> _DIRECTIONS FOR THIS TASK_:
Look through the listing below and work out how many of its lines hold the word "that". Give only the number.

Begin

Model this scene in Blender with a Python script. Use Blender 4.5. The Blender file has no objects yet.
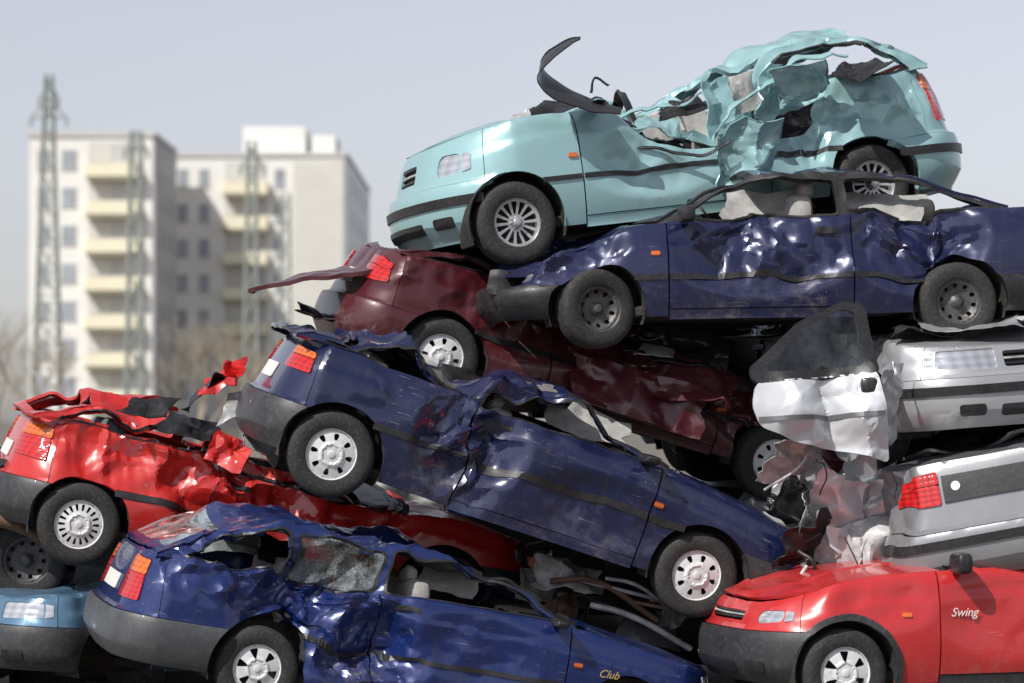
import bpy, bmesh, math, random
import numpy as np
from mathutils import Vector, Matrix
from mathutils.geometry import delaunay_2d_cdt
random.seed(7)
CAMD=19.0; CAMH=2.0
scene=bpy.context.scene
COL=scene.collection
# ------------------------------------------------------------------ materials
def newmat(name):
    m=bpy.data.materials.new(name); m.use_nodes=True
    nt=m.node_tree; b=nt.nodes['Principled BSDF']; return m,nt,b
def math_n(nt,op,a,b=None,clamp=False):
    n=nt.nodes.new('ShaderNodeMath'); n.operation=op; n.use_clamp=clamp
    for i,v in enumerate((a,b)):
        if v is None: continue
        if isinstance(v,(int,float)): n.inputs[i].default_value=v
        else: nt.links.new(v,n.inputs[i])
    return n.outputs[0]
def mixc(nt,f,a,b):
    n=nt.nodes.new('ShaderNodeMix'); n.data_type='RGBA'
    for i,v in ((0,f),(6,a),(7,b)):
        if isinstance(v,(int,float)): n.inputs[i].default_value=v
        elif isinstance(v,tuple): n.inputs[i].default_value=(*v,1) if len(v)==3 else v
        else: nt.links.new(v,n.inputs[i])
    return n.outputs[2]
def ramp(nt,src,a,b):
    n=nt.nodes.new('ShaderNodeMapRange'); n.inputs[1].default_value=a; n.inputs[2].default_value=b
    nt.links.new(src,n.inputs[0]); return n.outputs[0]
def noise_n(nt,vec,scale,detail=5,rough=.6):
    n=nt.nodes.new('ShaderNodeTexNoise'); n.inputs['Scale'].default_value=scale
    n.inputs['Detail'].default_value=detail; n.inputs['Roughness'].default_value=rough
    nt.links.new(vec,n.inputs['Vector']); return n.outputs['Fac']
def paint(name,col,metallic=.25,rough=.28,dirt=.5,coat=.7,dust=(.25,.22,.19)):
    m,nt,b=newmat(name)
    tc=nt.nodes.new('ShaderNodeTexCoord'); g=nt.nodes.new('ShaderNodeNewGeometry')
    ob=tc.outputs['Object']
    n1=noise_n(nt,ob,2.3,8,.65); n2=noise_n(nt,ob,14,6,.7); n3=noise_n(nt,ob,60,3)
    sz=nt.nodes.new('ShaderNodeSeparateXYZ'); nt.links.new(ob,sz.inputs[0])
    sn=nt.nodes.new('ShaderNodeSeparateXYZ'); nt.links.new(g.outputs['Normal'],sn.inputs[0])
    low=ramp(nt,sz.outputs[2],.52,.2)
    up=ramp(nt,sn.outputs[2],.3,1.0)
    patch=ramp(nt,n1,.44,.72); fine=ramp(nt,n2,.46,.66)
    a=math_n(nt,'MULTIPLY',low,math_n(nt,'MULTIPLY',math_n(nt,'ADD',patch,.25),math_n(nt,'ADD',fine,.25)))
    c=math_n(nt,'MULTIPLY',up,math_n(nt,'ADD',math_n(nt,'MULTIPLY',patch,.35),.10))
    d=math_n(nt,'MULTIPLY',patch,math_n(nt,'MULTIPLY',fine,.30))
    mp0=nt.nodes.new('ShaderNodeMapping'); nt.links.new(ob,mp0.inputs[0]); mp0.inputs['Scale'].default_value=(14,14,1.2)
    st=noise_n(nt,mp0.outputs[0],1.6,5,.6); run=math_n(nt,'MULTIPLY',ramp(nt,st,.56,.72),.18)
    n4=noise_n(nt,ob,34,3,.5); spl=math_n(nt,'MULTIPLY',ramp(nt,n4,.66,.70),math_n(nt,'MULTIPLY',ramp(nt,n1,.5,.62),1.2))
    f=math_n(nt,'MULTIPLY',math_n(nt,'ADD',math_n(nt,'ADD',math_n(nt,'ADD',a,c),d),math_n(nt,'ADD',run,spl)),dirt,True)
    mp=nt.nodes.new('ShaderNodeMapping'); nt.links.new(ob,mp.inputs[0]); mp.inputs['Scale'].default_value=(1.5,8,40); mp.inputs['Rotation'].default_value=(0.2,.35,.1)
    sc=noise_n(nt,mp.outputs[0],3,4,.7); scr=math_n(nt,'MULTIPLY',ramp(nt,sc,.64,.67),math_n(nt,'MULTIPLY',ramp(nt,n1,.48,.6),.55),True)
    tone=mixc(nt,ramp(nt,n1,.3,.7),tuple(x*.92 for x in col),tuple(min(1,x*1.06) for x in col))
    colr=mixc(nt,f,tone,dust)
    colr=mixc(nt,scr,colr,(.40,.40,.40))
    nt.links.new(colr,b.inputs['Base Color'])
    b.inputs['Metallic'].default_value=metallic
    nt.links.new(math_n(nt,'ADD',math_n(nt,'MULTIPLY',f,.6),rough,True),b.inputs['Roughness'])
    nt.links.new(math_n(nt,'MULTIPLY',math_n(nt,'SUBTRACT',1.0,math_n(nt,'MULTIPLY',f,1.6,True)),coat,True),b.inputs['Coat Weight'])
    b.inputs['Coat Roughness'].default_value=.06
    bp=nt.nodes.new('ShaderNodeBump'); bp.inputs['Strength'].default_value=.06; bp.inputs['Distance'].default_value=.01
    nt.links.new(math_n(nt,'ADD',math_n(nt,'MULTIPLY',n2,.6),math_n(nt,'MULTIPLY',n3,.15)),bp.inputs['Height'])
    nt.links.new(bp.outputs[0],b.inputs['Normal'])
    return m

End
Begin

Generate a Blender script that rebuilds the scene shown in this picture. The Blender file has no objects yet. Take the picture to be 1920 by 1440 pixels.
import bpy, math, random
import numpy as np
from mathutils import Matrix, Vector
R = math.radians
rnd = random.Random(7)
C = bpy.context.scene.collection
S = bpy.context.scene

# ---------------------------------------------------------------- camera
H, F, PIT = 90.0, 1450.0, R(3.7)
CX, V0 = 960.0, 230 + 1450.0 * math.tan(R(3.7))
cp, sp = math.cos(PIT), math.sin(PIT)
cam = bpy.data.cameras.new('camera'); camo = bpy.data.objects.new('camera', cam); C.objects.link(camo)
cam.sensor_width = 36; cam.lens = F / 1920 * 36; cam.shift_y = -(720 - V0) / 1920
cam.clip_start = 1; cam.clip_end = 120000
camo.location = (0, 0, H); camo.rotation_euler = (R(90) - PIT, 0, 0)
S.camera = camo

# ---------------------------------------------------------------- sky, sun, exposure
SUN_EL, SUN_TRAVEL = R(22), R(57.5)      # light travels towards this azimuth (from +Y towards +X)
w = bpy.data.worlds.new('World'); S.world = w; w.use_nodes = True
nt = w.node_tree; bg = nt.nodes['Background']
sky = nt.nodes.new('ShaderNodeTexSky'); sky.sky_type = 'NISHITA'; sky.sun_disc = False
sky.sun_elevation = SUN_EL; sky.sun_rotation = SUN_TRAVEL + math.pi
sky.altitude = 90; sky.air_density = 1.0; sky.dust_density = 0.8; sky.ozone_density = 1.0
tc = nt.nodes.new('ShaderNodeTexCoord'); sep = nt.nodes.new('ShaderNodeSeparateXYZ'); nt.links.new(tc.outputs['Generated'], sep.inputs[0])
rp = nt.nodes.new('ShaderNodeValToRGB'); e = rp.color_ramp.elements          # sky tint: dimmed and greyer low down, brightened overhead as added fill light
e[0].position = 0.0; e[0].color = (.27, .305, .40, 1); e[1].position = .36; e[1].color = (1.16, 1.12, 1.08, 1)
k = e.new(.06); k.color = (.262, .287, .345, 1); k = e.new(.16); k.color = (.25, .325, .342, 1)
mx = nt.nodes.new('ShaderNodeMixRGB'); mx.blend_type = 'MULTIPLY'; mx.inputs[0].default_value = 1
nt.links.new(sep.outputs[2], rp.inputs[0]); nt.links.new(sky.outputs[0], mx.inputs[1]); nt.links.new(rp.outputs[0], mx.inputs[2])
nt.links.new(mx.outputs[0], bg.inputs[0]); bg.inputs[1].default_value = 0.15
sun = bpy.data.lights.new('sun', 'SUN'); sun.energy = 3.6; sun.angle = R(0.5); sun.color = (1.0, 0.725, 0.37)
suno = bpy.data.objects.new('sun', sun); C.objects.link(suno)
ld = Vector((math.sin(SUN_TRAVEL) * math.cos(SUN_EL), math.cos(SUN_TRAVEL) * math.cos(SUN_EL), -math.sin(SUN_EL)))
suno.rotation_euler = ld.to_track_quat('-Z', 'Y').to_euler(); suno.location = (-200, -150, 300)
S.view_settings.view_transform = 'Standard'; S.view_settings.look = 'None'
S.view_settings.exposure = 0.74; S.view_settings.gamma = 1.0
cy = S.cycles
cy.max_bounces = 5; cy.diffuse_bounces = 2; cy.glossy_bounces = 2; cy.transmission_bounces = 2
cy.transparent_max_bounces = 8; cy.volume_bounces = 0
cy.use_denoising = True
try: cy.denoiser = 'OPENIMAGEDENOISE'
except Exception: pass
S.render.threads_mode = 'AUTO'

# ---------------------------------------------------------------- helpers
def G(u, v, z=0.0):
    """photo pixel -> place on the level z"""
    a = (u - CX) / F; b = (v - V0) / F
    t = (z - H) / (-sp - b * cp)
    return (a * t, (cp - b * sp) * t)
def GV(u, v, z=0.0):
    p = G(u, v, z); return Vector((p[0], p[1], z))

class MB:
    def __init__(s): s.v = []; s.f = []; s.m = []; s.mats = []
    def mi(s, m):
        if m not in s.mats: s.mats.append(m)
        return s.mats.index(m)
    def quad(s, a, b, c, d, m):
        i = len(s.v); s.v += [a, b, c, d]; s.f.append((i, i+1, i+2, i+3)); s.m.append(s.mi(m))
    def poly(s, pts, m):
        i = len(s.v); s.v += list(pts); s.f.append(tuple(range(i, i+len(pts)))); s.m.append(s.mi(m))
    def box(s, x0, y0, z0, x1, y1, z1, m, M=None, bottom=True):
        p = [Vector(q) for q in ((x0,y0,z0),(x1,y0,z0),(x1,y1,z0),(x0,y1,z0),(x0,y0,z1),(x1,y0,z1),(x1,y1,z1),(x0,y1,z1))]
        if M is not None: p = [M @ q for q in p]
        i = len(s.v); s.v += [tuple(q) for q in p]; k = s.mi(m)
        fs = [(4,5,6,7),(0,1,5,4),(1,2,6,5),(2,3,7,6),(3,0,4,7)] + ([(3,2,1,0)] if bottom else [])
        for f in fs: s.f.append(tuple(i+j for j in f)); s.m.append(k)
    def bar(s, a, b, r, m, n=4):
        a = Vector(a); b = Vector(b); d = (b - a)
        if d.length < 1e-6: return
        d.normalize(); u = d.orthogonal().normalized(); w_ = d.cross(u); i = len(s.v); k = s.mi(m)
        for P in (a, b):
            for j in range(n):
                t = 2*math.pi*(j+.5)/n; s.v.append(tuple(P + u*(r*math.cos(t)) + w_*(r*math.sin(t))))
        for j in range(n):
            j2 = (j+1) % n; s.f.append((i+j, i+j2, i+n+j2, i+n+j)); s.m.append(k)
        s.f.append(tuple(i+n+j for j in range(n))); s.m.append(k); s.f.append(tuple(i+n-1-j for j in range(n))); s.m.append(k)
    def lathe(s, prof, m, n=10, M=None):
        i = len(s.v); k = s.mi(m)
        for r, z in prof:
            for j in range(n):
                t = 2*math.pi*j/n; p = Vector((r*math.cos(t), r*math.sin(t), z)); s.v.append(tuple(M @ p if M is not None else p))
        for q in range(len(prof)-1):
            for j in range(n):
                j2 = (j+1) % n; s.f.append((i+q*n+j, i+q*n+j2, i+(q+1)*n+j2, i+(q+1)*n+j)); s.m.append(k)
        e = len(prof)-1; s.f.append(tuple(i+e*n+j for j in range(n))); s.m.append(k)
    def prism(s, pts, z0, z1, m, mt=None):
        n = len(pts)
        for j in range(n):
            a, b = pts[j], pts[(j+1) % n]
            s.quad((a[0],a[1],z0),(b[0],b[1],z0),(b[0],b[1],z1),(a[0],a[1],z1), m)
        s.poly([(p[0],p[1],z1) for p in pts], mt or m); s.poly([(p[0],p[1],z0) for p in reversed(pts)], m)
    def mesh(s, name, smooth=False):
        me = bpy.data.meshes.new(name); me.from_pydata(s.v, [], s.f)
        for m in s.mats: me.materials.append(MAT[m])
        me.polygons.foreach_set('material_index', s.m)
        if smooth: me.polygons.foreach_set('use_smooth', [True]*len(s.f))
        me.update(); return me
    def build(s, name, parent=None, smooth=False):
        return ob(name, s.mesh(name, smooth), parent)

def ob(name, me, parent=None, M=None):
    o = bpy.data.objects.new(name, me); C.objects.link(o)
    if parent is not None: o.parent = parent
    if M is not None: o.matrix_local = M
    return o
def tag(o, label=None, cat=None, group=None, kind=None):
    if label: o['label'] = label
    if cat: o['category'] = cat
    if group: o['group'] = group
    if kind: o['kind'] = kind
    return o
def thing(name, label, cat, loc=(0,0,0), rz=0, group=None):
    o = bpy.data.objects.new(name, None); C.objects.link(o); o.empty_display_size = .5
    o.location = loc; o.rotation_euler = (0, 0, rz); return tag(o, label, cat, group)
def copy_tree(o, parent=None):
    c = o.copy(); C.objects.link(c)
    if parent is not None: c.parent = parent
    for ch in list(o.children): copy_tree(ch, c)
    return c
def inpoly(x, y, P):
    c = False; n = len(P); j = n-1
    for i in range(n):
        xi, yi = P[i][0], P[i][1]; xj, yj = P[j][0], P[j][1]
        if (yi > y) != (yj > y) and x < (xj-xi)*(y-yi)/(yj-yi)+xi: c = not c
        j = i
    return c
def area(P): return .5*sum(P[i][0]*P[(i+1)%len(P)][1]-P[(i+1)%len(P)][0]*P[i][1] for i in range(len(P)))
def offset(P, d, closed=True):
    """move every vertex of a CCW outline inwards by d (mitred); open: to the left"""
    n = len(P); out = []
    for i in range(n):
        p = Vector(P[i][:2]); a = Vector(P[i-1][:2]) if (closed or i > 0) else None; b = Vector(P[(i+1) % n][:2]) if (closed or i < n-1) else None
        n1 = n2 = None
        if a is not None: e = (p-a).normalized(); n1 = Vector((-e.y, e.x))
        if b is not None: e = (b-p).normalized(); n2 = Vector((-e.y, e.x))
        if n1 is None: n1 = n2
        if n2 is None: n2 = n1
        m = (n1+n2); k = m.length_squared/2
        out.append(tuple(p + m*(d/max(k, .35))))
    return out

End
Begin

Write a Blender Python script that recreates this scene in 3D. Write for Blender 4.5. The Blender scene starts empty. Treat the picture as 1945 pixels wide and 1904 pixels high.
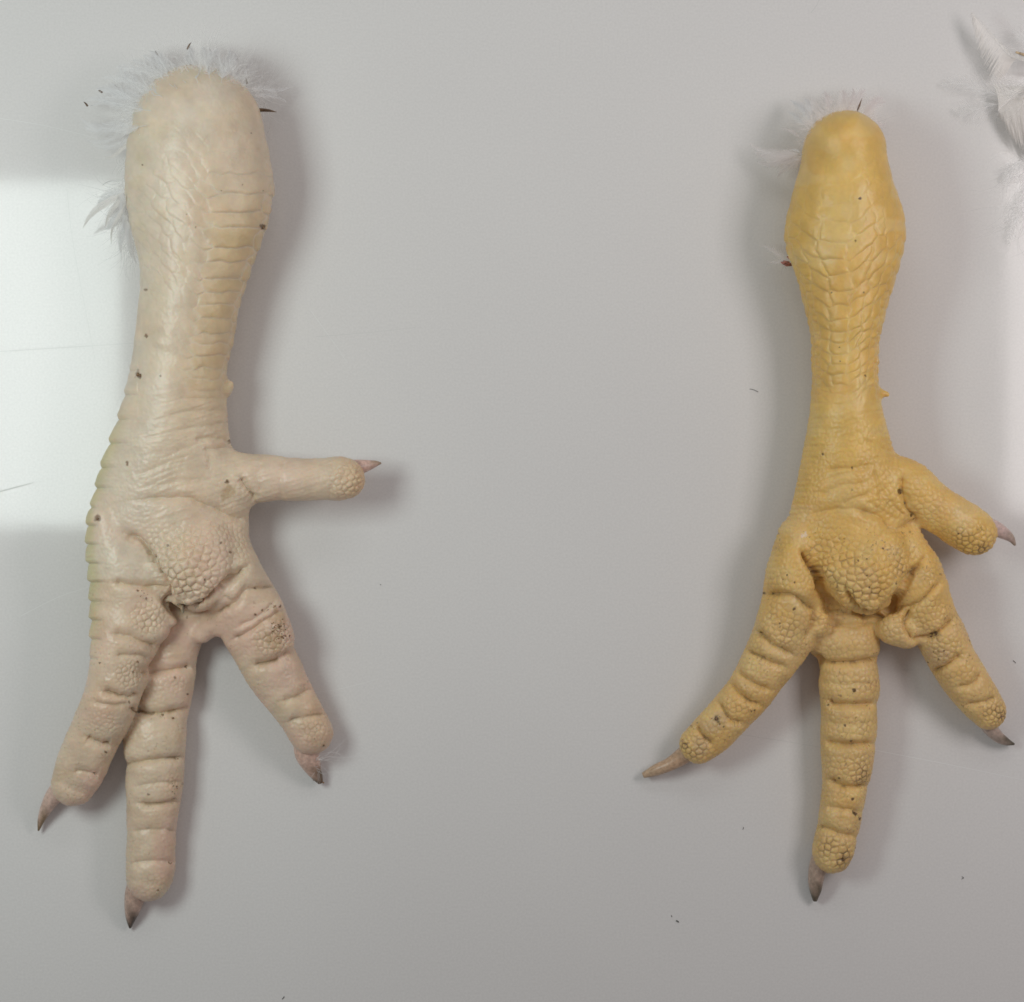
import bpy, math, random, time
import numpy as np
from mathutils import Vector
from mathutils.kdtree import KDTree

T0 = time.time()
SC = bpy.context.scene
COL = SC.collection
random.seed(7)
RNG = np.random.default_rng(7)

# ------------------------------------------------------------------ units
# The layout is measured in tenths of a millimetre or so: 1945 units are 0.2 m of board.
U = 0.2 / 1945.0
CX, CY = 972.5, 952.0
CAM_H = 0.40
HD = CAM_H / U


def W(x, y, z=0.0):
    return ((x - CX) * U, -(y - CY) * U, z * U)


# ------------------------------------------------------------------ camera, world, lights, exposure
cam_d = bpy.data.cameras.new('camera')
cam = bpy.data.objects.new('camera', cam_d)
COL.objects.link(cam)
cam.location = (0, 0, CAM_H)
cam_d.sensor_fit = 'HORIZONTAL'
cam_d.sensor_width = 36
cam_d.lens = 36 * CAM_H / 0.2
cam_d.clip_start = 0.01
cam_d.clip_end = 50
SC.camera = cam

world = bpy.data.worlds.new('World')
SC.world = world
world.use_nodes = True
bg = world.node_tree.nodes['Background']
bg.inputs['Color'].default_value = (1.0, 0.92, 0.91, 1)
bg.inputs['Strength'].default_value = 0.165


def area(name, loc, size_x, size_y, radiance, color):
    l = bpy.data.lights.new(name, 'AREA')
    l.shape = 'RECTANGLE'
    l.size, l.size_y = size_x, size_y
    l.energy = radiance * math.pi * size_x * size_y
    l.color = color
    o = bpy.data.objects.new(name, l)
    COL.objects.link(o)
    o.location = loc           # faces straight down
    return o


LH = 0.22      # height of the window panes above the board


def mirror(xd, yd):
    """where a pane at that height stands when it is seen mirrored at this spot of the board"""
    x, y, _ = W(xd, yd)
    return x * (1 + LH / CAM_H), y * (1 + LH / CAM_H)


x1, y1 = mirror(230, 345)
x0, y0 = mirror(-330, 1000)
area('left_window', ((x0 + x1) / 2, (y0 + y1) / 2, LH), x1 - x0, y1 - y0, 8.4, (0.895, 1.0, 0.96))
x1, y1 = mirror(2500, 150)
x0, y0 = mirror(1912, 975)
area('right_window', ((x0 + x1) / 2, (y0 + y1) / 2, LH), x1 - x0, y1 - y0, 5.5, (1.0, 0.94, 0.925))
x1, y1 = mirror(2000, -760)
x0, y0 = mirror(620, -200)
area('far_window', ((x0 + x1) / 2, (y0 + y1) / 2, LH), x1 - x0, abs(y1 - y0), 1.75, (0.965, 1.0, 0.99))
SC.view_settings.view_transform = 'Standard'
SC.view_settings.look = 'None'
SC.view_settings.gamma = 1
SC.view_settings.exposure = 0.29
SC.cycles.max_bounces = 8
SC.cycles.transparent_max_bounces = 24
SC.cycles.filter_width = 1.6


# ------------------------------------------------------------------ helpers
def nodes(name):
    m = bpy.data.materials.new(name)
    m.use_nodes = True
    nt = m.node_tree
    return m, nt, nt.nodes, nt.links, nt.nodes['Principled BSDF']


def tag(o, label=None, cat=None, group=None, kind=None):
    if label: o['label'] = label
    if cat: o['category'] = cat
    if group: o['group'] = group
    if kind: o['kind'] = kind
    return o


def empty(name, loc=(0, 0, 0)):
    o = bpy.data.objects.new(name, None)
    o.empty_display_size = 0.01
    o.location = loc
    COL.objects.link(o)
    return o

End

> _TASK ANSWER_:
3